Per essere uno fuori dai giochi, D’Alema mena fin troppo duro su un Pier Luigi Bersani già al tappeto. Accuse che in qualche modo ridimensionano la responsabilità di Matteo Renzi, che su Prodi aveva puntato e che ieri, da Repubblica, lanciava il suo progetto per «cambiare il partito e cambiare l’Italia», dettando tempi e programmi del nuovo governo: «Se in sei mesi o in un anno realizza un po’ di interventi, ci guadagna il Pd e il Paese. Mettiamoci la faccia, non inseguiamo i grillini. Diciamo noi quello che va fatto». E, aggiunge a sera il sindaco, che oggi sarà in direzione, metterci la faccia significa Enrico Letta presidente del consiglio. Anche se Letta non dovrebbe entrare proprio nell’esecutivo.

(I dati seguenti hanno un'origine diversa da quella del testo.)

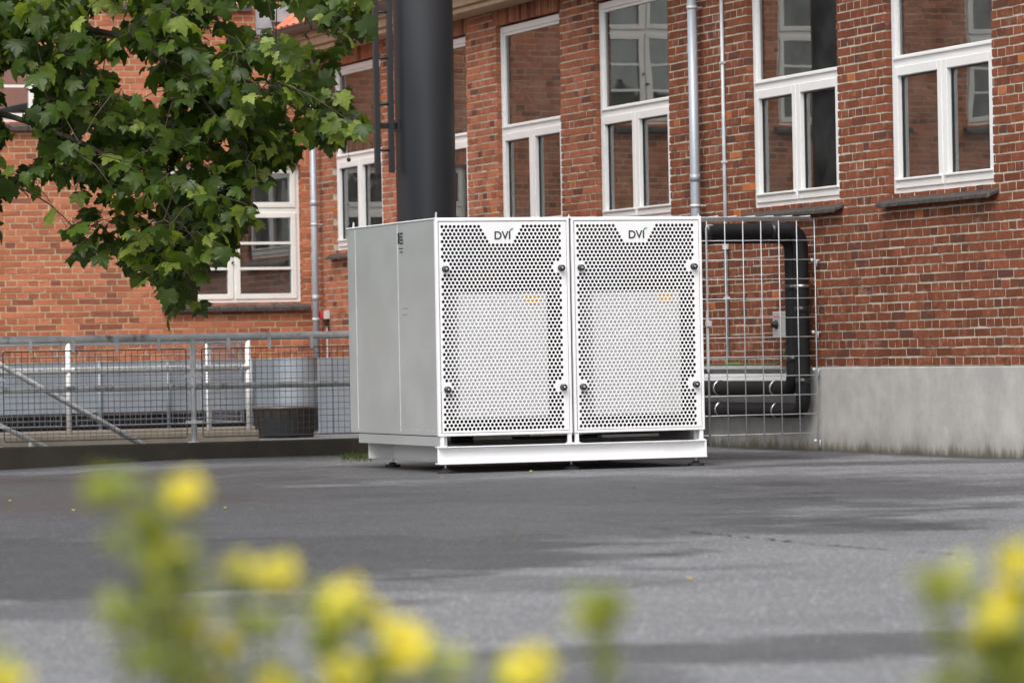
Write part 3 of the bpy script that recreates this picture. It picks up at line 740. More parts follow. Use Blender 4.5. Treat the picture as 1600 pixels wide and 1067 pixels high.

Alla direzione di arriva con una vigilia di bordate e accuse che vengono anche da molto lontano. Come quelle di Achille Occhetto che parla di «vero e proprio complotto» organizzato dai «capibastone» che possono essere tanti, «sicuramente D’Alema, Fioroni, Letta e altri», sostiene senza temere denunce. Poi c’è Pippo Civati, dato in uscita verso Sel ma lui smentisce e attacca: «Si parla molto di traditori, ma state attenti: perché i soliti protagonisti della politica italiana che ora chiamate così poi potreste ritrovarvi, tra qualche ora, a chiamarli ministri». «Se Civati sa chi ha tradito lo dica, io non addito nessuno. Il voto segreto – gli risponde Dario Franceschini – è il vantaggio delle ipocrisie. Bisogna fare chiarezza ma io non accuso nessuno, non ho l’autorità. né io né Civati».

Ma l’ex rottamatore – che potrebbe confermare l’intenzione di correre al congresso contro Renzi – chiede anche di chiarire la questione delle condizioni poste da Napolitano per accettare il secondo mandato, perché «nessuno ne ha parlato ufficialmente e Bersani ha spiegato che non c’erano».
L’ex neo presidente della repubblica ieri ha parlato molto chiaramente. Ma nonostante i fortissimi mal di pancia è altamente improbabile che si consumi una scissione sul governo che verrà, comunque lo si voglia chiamare: «Governo di scopo – preferirebbe Cesare Damiano – ben diverso, al di là dei nominalismi, da un esecutivo basato su un improponibile accordo politico tra Pd e Pdl». Accordo che è nelle cose e sostenuto dalla maggioranza del partito: «Serve un governo politico», dice Anna Finocchiaro e non solo.

Per il giovane turno Matteo Orfini, nell’intesa dovrebbe invece essere coinvolto anche il Movimento 5 Stelle, «io sono contrario a un patto Pd-Pdl» (non è della stessa idea Andrea Orlando) e «su questa linea insisterò anche in direzione». Dopodiché, annuncia Orfini, «se sono contrario voto contro, il voto di fiducia è un voto di coscienza, non c’è disciplina di partito». «Chi voterà contro la decisione assunta dalla maggioranza del partito è inevitabile che sarà messo fuori», risponde duro Dario Franceschini. «Siamo arrivati a un momento di chiarezza e quelli che non sono d’accordo se ne vanno», fa eco Fioroni. Scontro pesantissimo, insomma, ma Orfini e gli altri ’turchi’ a andarsene non ci pensano proprio. Il voto di fiducia di fatto aprirà il congresso, e certo non sarà una passeggiata.